** Set problem **
Look through the data below and count each line where the word "this" appears. Reply with the count alone.
-- begin Material for the task --
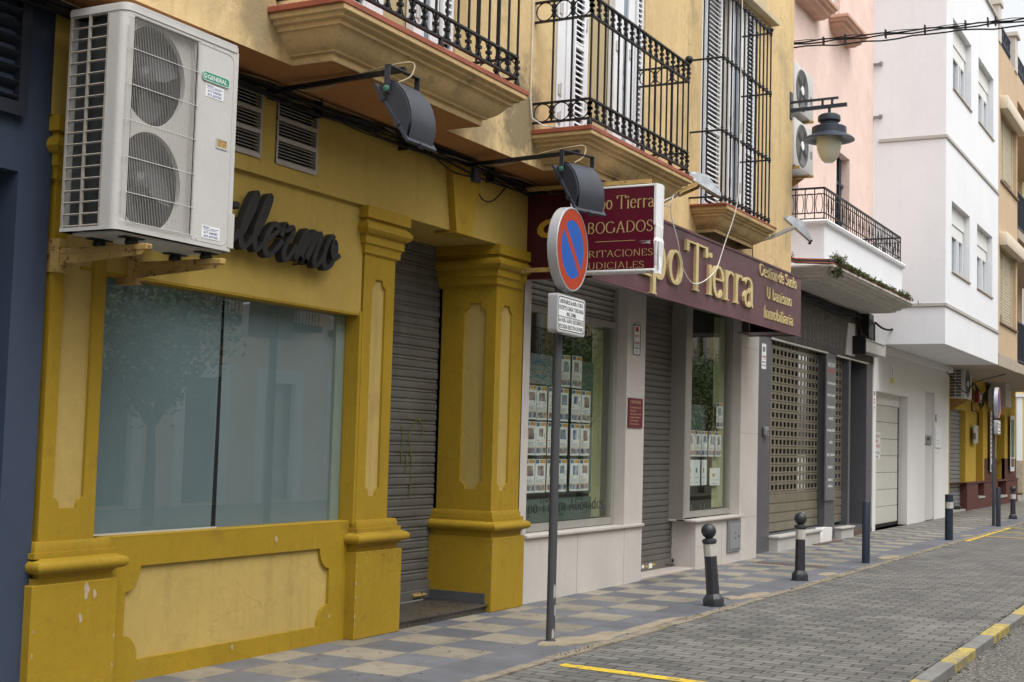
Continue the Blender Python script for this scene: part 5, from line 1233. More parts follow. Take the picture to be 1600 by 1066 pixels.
for q, (nm, key, _) in enumerate(ORD):
    b = MB(); P = smooth(LET[key]); cnt = 0
    for i in range(0, len(P)-1, 4):   # short overlapping pieces at slightly different depth: no two faces coincide
        seg = P[max(0, i-1):min(len(P), i+6)]; cnt += 1
        if len(seg) > 1: ribbon(b, seg, Vector((0, 6.165-.0007*cnt, 0)), XF, ZF, lambda dx, dy: .0155+.012*abs(dx*.5-dy*.85), .062)
    if nm == 'i': b.box(7.27, 7.33, 6.10, 6.165, 3.15, 3.20, .01)
    b.tube([(P[len(P)//2][0], 6.14, P[len(P)//2][1]), (P[len(P)//2][0], 6.215, P[len(P)//2][1])], .006, 6)
    put('letter_'+nm.lower(), b, MT['letter'], sg)

# ---- cable bundle under the soffit
cb = thing('cable_bundle', 'thick sagging bundle of black and tan cables under the brown soffit of the mustard shop', 'cables', (8, 6.15, 4.1))
rnd = random.Random(5)
for k in range(14):
    yb_, zb_ = 6.08+.03*(k % 3)+rnd.uniform(-.01, .01), 4.115-.013*(k//2)+rnd.uniform(-.01, .01)
    pts = []; x = 2.5; ph = rnd.uniform(0, 6); amp = rnd.uniform(.008, .022)
    while x < 12.6:
        sag = amp*sin(x*1.9+ph)+amp*.6*sin(x*4.7+ph*2)-.02*max(0, sin((x-6.2)*pi/2.6))
        pts.append((x, min(yb_+.3*amp*sin(x*2.7+ph), 6.150), min(4.115, zb_+sag-.03*(x > 9)*(k % 4 == 0)))); x += .16
    b = MB(); b.tube(smooth(pts, 2), rnd.choice((.005, .006, .008, .010)), 6)
    put('cable', b, MT['bcable'] if k in (0, 5) else MT['rubber'], cb)
b = MB()
for x in (8.2, 9.4, 10.9): b.box(x-.004, x+.004, 6.08, 6.17, 3.99, 4.13)
put('clamp', b, MT['iron'], cb)
for P_ in ([(10.55, 6.1, 4.02), (10.68, 6.12, 3.86), (10.80, 6.12, 3.80), (10.98, 6.12, 3.84), (11.15, 6.1, 3.98)], [(11.5, 6.08, 4.05), (11.7, 6.05, 3.93), (11.95, 6.0, 3.96), (12.1, 6.0, 4.08)], [(9.8, 6.1, 4.05), (10.1, 6.08, 3.95), (10.5, 6.1, 3.97)]):
    b = MB(); b.tube(smooth(P_), .007, 6); put('cable', b, MT['rubber'], cb)
b = MB(); b.box(10.5, 10.62, 6.06, 6.16, 3.93, 4.06, .006); put('junction_box', b, MT['flood'], cb)

# ---- two curved floodlights on arms
def floodlight(label, px_, py_, pz_, rot, root):
    t = thing('floodlight', label, 'floodlight', (0, 0, 0), 'curved floodlights over the shop fronts')
    base = Matrix.Translation((px_, py_, pz_)) @ Matrix.Rotation(rot, 4, 'Z')
    def tr(b): bmesh.ops.transform(b.bm, matrix=base, verts=b.bm.verts[:])
    w = .165
    prof = FLP
    b = MB()
    L = [b.bm.verts.new((-w, p[0], p[1])) for p in prof]; R = [b.bm.verts.new((w, p[0], p[1])) for p in prof]
    Lb = [b.bm.verts.new((-w+.03, p[0]*.99-.0, p[1])) for p in prof]
    for i in range(len(prof)-1): b.bm.faces.new([L[i], L[i+1], R[i+1], R[i]])
    b.bm.faces.new(L); b.bm.faces.new(R[::-1])
    es = [e for e in b.bm.edges if all(v in L for v in e.verts) or all(v in R for v in e.verts)]
    bmesh.ops.bevel(b.bm, geom=[e for e in es if len(e.link_faces) == 2], offset=.012, segments=2, affect='EDGES')
    tr(b); put('housing', b, MT['flood'], t)
    A, B = Vector((0, *prof[0])), Vector((0, *prof[-1])); d = (B-A).normalized(); nrm = Vector((0, d.z, -d.y))
    b = MB(); b.obox((A+B)/2, (1,0,0), d, nrm, w+.018, (B-A).length/2+.02, .010); 
    for s_ in (-1, 1):
        for f in (-.12, .1): b.obox((A+B)/2+Vector((s_*(w+.02), 0, 0))+d*f, (1,0,0), d, nrm, .008, .02, .02)
    b.obox(B+d*.02, (1,0,0), d, nrm, .03, .01, .018)
    tr(b); rim = put('front_rim', b, MT['flood'], t)
    b = MB(); b.obox((A+B)/2+nrm*(.012 if nrm.y > 0 else -.012), (1,0,0), d, nrm, w-.01, (B-A).length/2-.02, .002); tr(b); put('lens', b, MT['bglass'], rim)
    b = MB()
    for s_ in (-1, 1): b.box(s_*(w+.022)-.004, s_*(w+.022)+.004, -.022, .022, -.16, .03)
    b.box(-w-.026, w+.026, -.022, .022, .026, .034); tr(b); yk = put('yoke', b, MT['flood'], t)
    b = MB()
    for s_ in (-1, 1): b.lathe([(.0, .0), (.022, .0), (.022, .01), (.012, .014), (0, .014)], (s_*(w+.026), 0, -.13), 14, (s_, 0, 0))
    tr(b); put('pivot_knob', b, M('green_copper_washer', (.06,.18,.13), .5, .2, 20), yk)
    b = MB(); e = base @ Vector((0, 0, .045)); b.beam(root, (e.x, e.y-.02, e.z), .032, .032); b.box(root[0]-.04, root[0]+.04, root[1]-.012, root[1]+.0, root[2]-.06, root[2]+.06); put('arm', b, MT['iron'], t)
    b = MB(); r = Vector(root); b.tube(smooth([r+Vector((0, -.1, .03)), r.lerp(e, .35)+Vector((.02, 0, -.035)), r.lerp(e, .7)+Vector((.02, 0, .03)), e+Vector((.02, .08, .05)), e+Vector((.10, -.02, .07)), e+Vector((.06, -.03, -.03)), e+Vector((-.05, 0, -.10))]), .006, 6); put('cable', b, MT['bcable'], t)
    return t
FLP = [(.10,-.10),(.045,-.10),(.0,-.06),(-.045,-.075),(-.12,-.15),(-.155,-.215),(-.178,-.29),(-.185,-.37),(-.16,-.48)]
floodlight('left one of the two curved black floodlights, under the leftmost iron balcony', 7.64, 5.0, 4.055, 0, (7.69, 6.17, 4.075))
floodlight('right one of the two curved black floodlights, just above the round no-parking sign', 10.21, 4.90, 4.0, radians(-18), (10.43, 6.17, 4.06))

# ---- maroon fascia sign with raised letters
aw = thing('fascia_sign', 'long maroon boxed shop sign with raised gold serif letters over the marble shopfront', 'sign', (15, 5.7, 3.2))
ax0, ax1, ay, az0, az1 = 11.76, 18.80, 5.45, 3.185, 4.025
b = MB(); b.box(ax0, ax1, ay, ay+.03, az0, az1, .004); b.box(ax0+.02, ax1-.02, ay-.012, ay+.0, az1-.03, az1-.004); b.box(ax0, ax1, ay+.03, 6.19, az1-.01, az1)
put('front_panel', b, MT['maroon'], aw)
b = MB(); b.box(ax0, ax0+.03, ay+.031, 6.19, az0, az1-.012); put('side_panel', b, MT['maroon2'], aw)
b = MB(); b.box(ax1-.03, ax1, ay+.031, 6.19, az0, az1-.012); b.box(18.2, ax1-.03, ay+.04, 6.18, az0+.01, az0+.02); put('side_panel', b, MT['maroon2'], aw)
b = MB(); b.box(ax0-.004, ax1+.004, ay-.006, ay+.02, az0-.012, az0, .003); b.box(ax0, ax0+.01, ay+.03, 6.19, az0-.010, az0); put('edge_trim', b, M('scuffed_maroon_edge', (.16,.07,.08), .5, .2, 12, stain=[((.45,.4,.38), 9, .62, .68, .8)]), aw)
words = [('T', 14.17, .54, .70, 1.0), ('i', 14.86, .54, .20, 1.0), ('e', 15.03, .54, .42, 1), ('r', 15.42, .54, .40, 1), ('r', 15.80, .54, .36, 1), ('a', 16.17, .54, .43, 1)]
for ch, x, h, w, _ in [('G', 12.0, .54, .62, 1), ('r', 12.45, .54, .36, 1), ('u', 12.78, .54, .40, 1), ('p', 13.15, .54, .44, 1), ('o', 13.62, .54, .48, 1)]+words:
    b = MB(); serif(b, ch, (x, ay, 3.365), XF, ZF, h, w, .034, .076, .019, .12); put('letter_'+ch.lower(), b, MT['gold'], aw)
for line, x, w, z, h in (('Gestion de Suelo', 16.87, 1.66, 3.825, .15), ('U banismo', 17.18, 1.13, 3.555, .15), ('Inmobiliaria', 17.07, 1.32, 3.295, .15)):
    words_as_parts('small_lettering', line, (x, ay, z), XF, ZF, h, w, MT['gold'], aw, depth=.015, thick=.088, thin=.034, ser=.10)
b = MB(); sans(b, 'G', (ax0, 6.06, 3.60), (0,-1,0), ZF, .17, .26, .002, .05, shear=.2); put('logo_letter', b, MT['mustard'], aw)
b = MB(); b.tube([(11.78, 6.0, 3.80), (14, 5.6, 4.06)], .01, 6); 
bm_drop = b.bm.free()

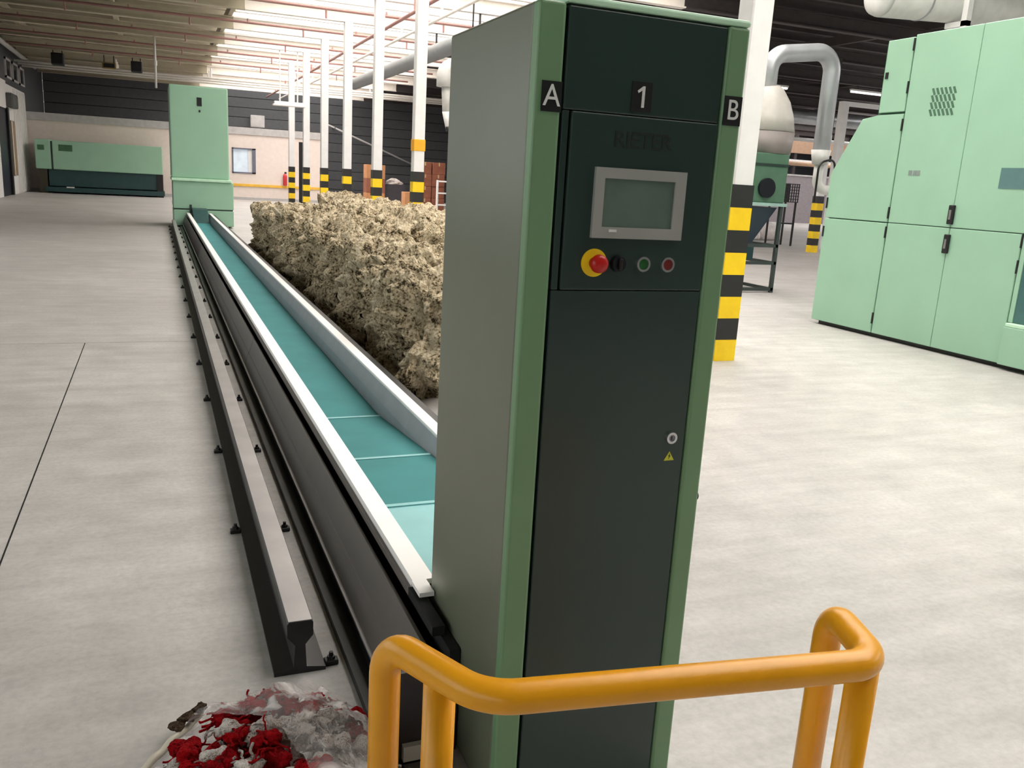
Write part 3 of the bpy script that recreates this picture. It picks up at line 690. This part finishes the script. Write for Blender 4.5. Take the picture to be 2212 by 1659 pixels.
-- end Material for the task --
** Full response **
2